[DATA BLOCK]
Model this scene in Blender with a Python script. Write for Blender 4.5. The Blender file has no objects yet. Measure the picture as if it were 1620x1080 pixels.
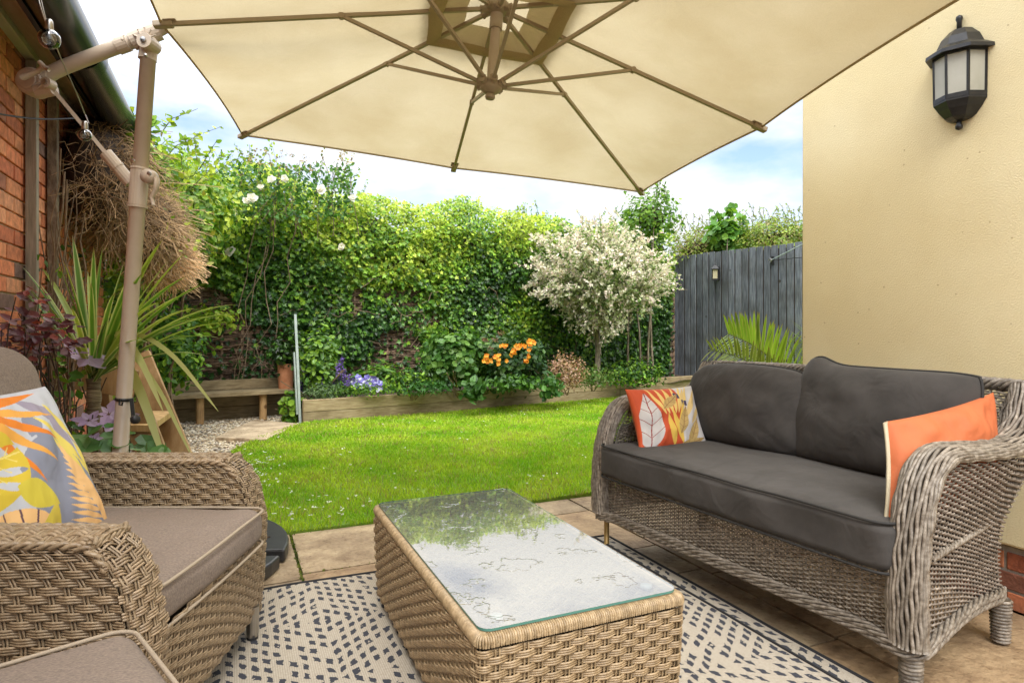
import bpy, math, random
import numpy as np
from mathutils import Vector, Matrix, noise
C = bpy.context.scene
# ------------------------------------------------------------------ camera
TH = math.radians(23.9)
FW = np.array([math.sin(TH), math.cos(TH), 0.0]); RT = np.array([math.cos(TH), -math.sin(TH), 0.0])
ZU = np.array([0, 0, 1.0]); CAMZ = 1.05
cd = bpy.data.cameras.new('camera'); co = bpy.data.objects.new('camera', cd); C.collection.objects.link(co)
cd.sensor_width = 36; cd.lens = 993 / 1620 * 36; cd.shift_y = -25 / 1620; cd.clip_start = .02; cd.clip_end = 600
co.location = (0, 0, CAMZ); co.rotation_euler = (math.pi / 2, 0, -TH); C.camera = co
# ------------------------------------------------------------------ sky, sun, exposure
SUN_EL, SUN_AZ = math.radians(55), math.radians(192)      # azimuth clockwise from +Y
w = bpy.data.worlds.new('World'); C.world = w; w.use_nodes = True
nt = w.node_tree; nt.nodes.clear()
def nn(t, typ, **k):
    n = t.nodes.new(typ)
    for a, b in k.items():
        if a in n.inputs.keys() if isinstance(a, str) else False: n.inputs[a].default_value = b
        else: setattr(n, a, b)
    return n
out = nn(nt, 'ShaderNodeOutputWorld'); bg = nn(nt, 'ShaderNodeBackground'); bg.inputs[1].default_value = .15
sky = nn(nt, 'ShaderNodeTexSky'); sky.sky_type = 'NISHITA'; sky.sun_disc = False
sky.sun_elevation = SUN_EL; sky.sun_rotation = SUN_AZ; sky.air_density = 1.0; sky.dust_density = 1.6; sky.ozone_density = 1.2
tc = nn(nt, 'ShaderNodeTexCoord'); mp = nn(nt, 'ShaderNodeMapping'); mp.inputs['Scale'].default_value = (1.3, 1.3, 3.2); mp.inputs['Location'].default_value = (.35, .1, .6)
nz = nn(nt, 'ShaderNodeTexNoise'); nz.inputs['Scale'].default_value = 2.1; nz.inputs['Detail'].default_value = 7; nz.inputs['Roughness'].default_value = .55
rp = nn(nt, 'ShaderNodeValToRGB'); rp.color_ramp.elements[0].position = .36; rp.color_ramp.elements[1].position = .62
sx = nn(nt, 'ShaderNodeSeparateXYZ'); hz = nn(nt, 'ShaderNodeMapRange')
hz.inputs['From Min'].default_value = .0; hz.inputs['From Max'].default_value = .42; hz.inputs['To Min'].default_value = .45; hz.inputs['To Max'].default_value = 0
ad = nn(nt, 'ShaderNodeMath'); ad.operation = 'ADD'; ad.use_clamp = True
mx = nn(nt, 'ShaderNodeMixRGB'); mx.inputs[2].default_value = (10.5, 10.1, 9.5, 1)
L = nt.links.new
L(tc.outputs['Generated'], mp.inputs[0]); L(mp.outputs[0], nz.inputs['Vector']); L(nz.outputs[0], rp.inputs[0])
L(tc.outputs['Generated'], sx.inputs[0]); L(sx.outputs[2], hz.inputs[0]); L(rp.outputs[0], ad.inputs[0]); L(hz.outputs[0], ad.inputs[1])
zr = nn(nt, 'ShaderNodeValToRGB'); e = zr.color_ramp.elements; e[0].position = .0; e[0].color = (.165, .17, .18, 1); e[1].position = .9; e[1].color = (1, 1, 1, 1); q_ = e.new(.28); q_.color = (.21, .215, .225, 1); q_ = e.new(.5); q_.color = (.62, .62, .62, 1)   # overcast sky, brightened overhead out of view to light patio and glass
L(sx.outputs[2], zr.inputs[0]); cm = nn(nt, 'ShaderNodeMixRGB'); cm.blend_type = 'MULTIPLY'; cm.inputs[0].default_value = 1; cm.inputs[1].default_value = (19.3, 18.9, 18.0, 1); L(zr.outputs[0], cm.inputs[2]); L(cm.outputs[0], mx.inputs[2])
L(ad.outputs[0], mx.inputs[0]); 
sm = nn(nt, 'ShaderNodeMixRGB'); sm.blend_type = 'MULTIPLY'; sm.inputs[0].default_value = 1; sm.inputs[2].default_value = (.62, .74, .92, 1)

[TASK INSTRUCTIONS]
Each line of the data should be quoted exactly, with pictures left out.

[FULL OUTPUT]
Model this scene in Blender with a Python script. Write for Blender 4.5. The Blender file has no objects yet. Measure the picture as if it were 1620x1080 pixels.
import bpy, math, random
import numpy as np
from mathutils import Vector, Matrix, noise
C = bpy.context.scene
# ------------------------------------------------------------------ camera
TH = math.radians(23.9)
FW = np.array([math.sin(TH), math.cos(TH), 0.0]); RT = np.array([math.cos(TH), -math.sin(TH), 0.0])
ZU = np.array([0, 0, 1.0]); CAMZ = 1.05
cd = bpy.data.cameras.new('camera'); co = bpy.data.objects.new('camera', cd); C.collection.objects.link(co)
cd.sensor_width = 36; cd.lens = 993 / 1620 * 36; cd.shift_y = -25 / 1620; cd.clip_start = .02; cd.clip_end = 600
co.location = (0, 0, CAMZ); co.rotation_euler = (math.pi / 2, 0, -TH); C.camera = co
# ------------------------------------------------------------------ sky, sun, exposure
SUN_EL, SUN_AZ = math.radians(55), math.radians(192)      # azimuth clockwise from +Y
w = bpy.data.worlds.new('World'); C.world = w; w.use_nodes = True
nt = w.node_tree; nt.nodes.clear()
def nn(t, typ, **k):
    n = t.nodes.new(typ)
    for a, b in k.items():
        if a in n.inputs.keys() if isinstance(a, str) else False: n.inputs[a].default_value = b
        else: setattr(n, a, b)
    return n
out = nn(nt, 'ShaderNodeOutputWorld'); bg = nn(nt, 'ShaderNodeBackground'); bg.inputs[1].default_value = .15
sky = nn(nt, 'ShaderNodeTexSky'); sky.sky_type = 'NISHITA'; sky.sun_disc = False
sky.sun_elevation = SUN_EL; sky.sun_rotation = SUN_AZ; sky.air_density = 1.0; sky.dust_density = 1.6; sky.ozone_density = 1.2
tc = nn(nt, 'ShaderNodeTexCoord'); mp = nn(nt, 'ShaderNodeMapping'); mp.inputs['Scale'].default_value = (1.3, 1.3, 3.2); mp.inputs['Location'].default_value = (.35, .1, .6)
nz = nn(nt, 'ShaderNodeTexNoise'); nz.inputs['Scale'].default_value = 2.1; nz.inputs['Detail'].default_value = 7; nz.inputs['Roughness'].default_value = .55
rp = nn(nt, 'ShaderNodeValToRGB'); rp.color_ramp.elements[0].position = .36; rp.color_ramp.elements[1].position = .62
sx = nn(nt, 'ShaderNodeSeparateXYZ'); hz = nn(nt, 'ShaderNodeMapRange')
hz.inputs['From Min'].default_value = .0; hz.inputs['From Max'].default_value = .42; hz.inputs['To Min'].default_value = .45; hz.inputs['To Max'].default_value = 0
ad = nn(nt, 'ShaderNodeMath'); ad.operation = 'ADD'; ad.use_clamp = True
mx = nn(nt, 'ShaderNodeMixRGB'); mx.inputs[2].default_value = (10.5, 10.1, 9.5, 1)
L = nt.links.new
L(tc.outputs['Generated'], mp.inputs[0]); L(mp.outputs[0], nz.inputs['Vector']); L(nz.outputs[0], rp.inputs[0])
L(tc.outputs['Generated'], sx.inputs[0]); L(sx.outputs[2], hz.inputs[0]); L(rp.outputs[0], ad.inputs[0]); L(hz.outputs[0], ad.inputs[1])
zr = nn(nt, 'ShaderNodeValToRGB'); e = zr.color_ramp.elements; e[0].position = .0; e[0].color = (.165, .17, .18, 1); e[1].position = .9; e[1].color = (1, 1, 1, 1); q_ = e.new(.28); q_.color = (.21, .215, .225, 1); q_ = e.new(.5); q_.color = (.62, .62, .62, 1)   # overcast sky, brightened overhead out of view to light patio and glass
L(sx.outputs[2], zr.inputs[0]); cm = nn(nt, 'ShaderNodeMixRGB'); cm.blend_type = 'MULTIPLY'; cm.inputs[0].default_value = 1; cm.inputs[1].default_value = (19.3, 18.9, 18.0, 1); L(zr.outputs[0], cm.inputs[2]); L(cm.outputs[0], mx.inputs[2])
L(ad.outputs[0], mx.inputs[0]); 
sm = nn(nt, 'ShaderNodeMixRGB'); sm.blend_type = 'MULTIPLY'; sm.inputs[0].default_value = 1; sm.inputs[2].default_value = (.62, .74, .92, 1)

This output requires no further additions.